WHAT IS NEEDED. Please copy all the lines that follow, word for word.

── DATA SHOWN ──

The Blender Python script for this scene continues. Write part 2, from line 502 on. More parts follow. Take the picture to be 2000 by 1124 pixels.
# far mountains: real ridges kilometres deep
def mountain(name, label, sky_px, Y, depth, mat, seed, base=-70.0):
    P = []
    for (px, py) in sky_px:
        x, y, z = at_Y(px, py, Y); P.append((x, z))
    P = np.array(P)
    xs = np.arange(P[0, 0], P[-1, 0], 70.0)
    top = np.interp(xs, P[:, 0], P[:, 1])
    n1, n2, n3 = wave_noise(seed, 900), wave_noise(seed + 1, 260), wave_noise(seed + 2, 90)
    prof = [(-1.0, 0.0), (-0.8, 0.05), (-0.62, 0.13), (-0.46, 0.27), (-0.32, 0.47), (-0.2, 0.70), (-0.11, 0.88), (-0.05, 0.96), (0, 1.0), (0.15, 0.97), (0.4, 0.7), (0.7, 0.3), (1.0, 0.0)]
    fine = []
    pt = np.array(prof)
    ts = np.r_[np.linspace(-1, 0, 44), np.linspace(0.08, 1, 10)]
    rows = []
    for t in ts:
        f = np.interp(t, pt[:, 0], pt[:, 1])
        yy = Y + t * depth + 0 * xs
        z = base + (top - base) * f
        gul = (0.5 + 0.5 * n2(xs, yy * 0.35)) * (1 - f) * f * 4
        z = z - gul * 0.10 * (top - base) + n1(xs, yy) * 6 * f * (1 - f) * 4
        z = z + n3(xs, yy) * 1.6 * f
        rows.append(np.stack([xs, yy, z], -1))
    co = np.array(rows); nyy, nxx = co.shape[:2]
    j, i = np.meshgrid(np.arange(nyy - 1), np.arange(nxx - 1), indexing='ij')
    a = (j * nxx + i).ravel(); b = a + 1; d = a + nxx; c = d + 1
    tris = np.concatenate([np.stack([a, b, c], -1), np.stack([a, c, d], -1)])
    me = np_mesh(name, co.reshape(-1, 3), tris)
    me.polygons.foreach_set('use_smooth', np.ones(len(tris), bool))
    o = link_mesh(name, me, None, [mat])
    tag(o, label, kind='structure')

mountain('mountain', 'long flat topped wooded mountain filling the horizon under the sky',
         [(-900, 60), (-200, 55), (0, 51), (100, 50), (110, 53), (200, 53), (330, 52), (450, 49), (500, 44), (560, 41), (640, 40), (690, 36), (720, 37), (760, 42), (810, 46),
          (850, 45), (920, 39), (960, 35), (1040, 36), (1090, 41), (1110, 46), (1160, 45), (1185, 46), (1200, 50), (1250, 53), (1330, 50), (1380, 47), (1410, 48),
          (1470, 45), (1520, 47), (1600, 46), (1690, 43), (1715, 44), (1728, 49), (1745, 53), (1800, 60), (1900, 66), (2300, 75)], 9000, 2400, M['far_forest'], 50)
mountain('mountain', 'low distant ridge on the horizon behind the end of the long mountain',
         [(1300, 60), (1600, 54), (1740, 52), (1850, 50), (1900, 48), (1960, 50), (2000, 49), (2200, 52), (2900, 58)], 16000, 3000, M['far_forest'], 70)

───

RESPONSE.
The Blender Python script for this scene continues. Write part 2, from line 502 on. More parts follow. Take the picture to be 2000 by 1124 pixels.
# far mountains: real ridges kilometres deep
def mountain(name, label, sky_px, Y, depth, mat, seed, base=-70.0):
    P = []
    for (px, py) in sky_px:
        x, y, z = at_Y(px, py, Y); P.append((x, z))
    P = np.array(P)
    xs = np.arange(P[0, 0], P[-1, 0], 70.0)
    top = np.interp(xs, P[:, 0], P[:, 1])
    n1, n2, n3 = wave_noise(seed, 900), wave_noise(seed + 1, 260), wave_noise(seed + 2, 90)
    prof = [(-1.0, 0.0), (-0.8, 0.05), (-0.62, 0.13), (-0.46, 0.27), (-0.32, 0.47), (-0.2, 0.70), (-0.11, 0.88), (-0.05, 0.96), (0, 1.0), (0.15, 0.97), (0.4, 0.7), (0.7, 0.3), (1.0, 0.0)]
    fine = []
    pt = np.array(prof)
    ts = np.r_[np.linspace(-1, 0, 44), np.linspace(0.08, 1, 10)]
    rows = []
    for t in ts:
        f = np.interp(t, pt[:, 0], pt[:, 1])
        yy = Y + t * depth + 0 * xs
        z = base + (top - base) * f
        gul = (0.5 + 0.5 * n2(xs, yy * 0.35)) * (1 - f) * f * 4
        z = z - gul * 0.10 * (top - base) + n1(xs, yy) * 6 * f * (1 - f) * 4
        z = z + n3(xs, yy) * 1.6 * f
        rows.append(np.stack([xs, yy, z], -1))
    co = np.array(rows); nyy, nxx = co.shape[:2]
    j, i = np.meshgrid(np.arange(nyy - 1), np.arange(nxx - 1), indexing='ij')
    a = (j * nxx + i).ravel(); b = a + 1; d = a + nxx; c = d + 1
    tris = np.concatenate([np.stack([a, b, c], -1), np.stack([a, c, d], -1)])
    me = np_mesh(name, co.reshape(-1, 3), tris)
    me.polygons.foreach_set('use_smooth', np.ones(len(tris), bool))
    o = link_mesh(name, me, None, [mat])
    tag(o, label, kind='structure')

mountain('mountain', 'long flat topped wooded mountain filling the horizon under the sky',
         [(-900, 60), (-200, 55), (0, 51), (100, 50), (110, 53), (200, 53), (330, 52), (450, 49), (500, 44), (560, 41), (640, 40), (690, 36), (720, 37), (760, 42), (810, 46),
          (850, 45), (920, 39), (960, 35), (1040, 36), (1090, 41), (1110, 46), (1160, 45), (1185, 46), (1200, 50), (1250, 53), (1330, 50), (1380, 47), (1410, 48),
          (1470, 45), (1520, 47), (1600, 46), (1690, 43), (1715, 44), (1728, 49), (1745, 53), (1800, 60), (1900, 66), (2300, 75)], 9000, 2400, M['far_forest'], 50)
mountain('mountain', 'low distant ridge on the horizon behind the end of the long mountain',
         [(1300, 60), (1600, 54), (1740, 52), (1850, 50), (1900, 48), (1960, 50), (2000, 49), (2200, 52), (2900, 58)], 16000, 3000, M['far_forest'], 70)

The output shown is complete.